* _Supplied data_
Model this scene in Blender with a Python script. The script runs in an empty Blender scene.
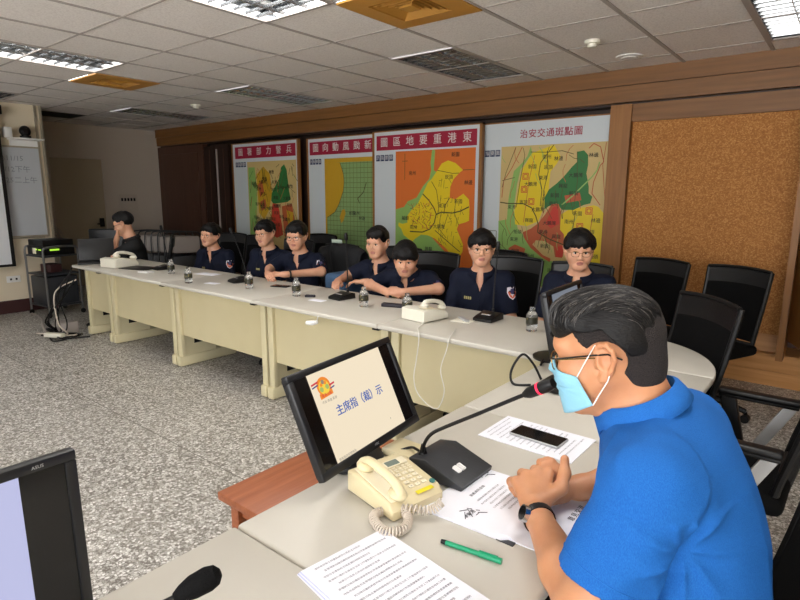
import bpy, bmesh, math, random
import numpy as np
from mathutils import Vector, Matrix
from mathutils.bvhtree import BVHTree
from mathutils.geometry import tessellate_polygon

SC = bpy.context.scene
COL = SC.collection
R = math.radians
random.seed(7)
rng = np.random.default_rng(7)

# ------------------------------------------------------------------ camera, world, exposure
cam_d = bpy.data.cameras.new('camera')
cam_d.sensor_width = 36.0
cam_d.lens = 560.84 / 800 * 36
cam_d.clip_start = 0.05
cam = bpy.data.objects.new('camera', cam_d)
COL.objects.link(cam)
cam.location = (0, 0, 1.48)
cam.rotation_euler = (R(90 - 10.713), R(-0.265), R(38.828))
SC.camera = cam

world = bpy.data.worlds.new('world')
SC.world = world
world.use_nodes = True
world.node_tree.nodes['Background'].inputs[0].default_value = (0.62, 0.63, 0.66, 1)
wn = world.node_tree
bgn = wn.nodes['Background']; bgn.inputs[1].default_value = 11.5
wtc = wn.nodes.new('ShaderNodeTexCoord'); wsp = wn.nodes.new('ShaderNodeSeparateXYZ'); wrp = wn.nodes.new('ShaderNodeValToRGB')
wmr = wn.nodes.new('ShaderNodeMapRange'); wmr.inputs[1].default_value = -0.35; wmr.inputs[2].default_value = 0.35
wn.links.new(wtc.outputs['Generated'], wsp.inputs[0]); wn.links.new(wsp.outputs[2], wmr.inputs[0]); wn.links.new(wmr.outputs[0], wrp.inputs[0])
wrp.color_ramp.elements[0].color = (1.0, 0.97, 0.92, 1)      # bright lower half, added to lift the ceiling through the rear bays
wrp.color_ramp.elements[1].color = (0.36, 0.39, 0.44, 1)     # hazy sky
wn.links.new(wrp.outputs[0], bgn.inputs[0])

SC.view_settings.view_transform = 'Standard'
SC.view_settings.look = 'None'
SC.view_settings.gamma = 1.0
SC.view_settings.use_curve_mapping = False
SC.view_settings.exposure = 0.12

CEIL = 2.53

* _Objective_
Repeat only the lines from the beginning of the material through the line containing "from mathutils.geometry import", both ends kept, leaving pictures out.

* _Full response_
Model this scene in Blender with a Python script. The script runs in an empty Blender scene.
import bpy, bmesh, math, random
import numpy as np
from mathutils import Vector, Matrix
from mathutils.bvhtree import BVHTree
from mathutils.geometry import tessellate_polygon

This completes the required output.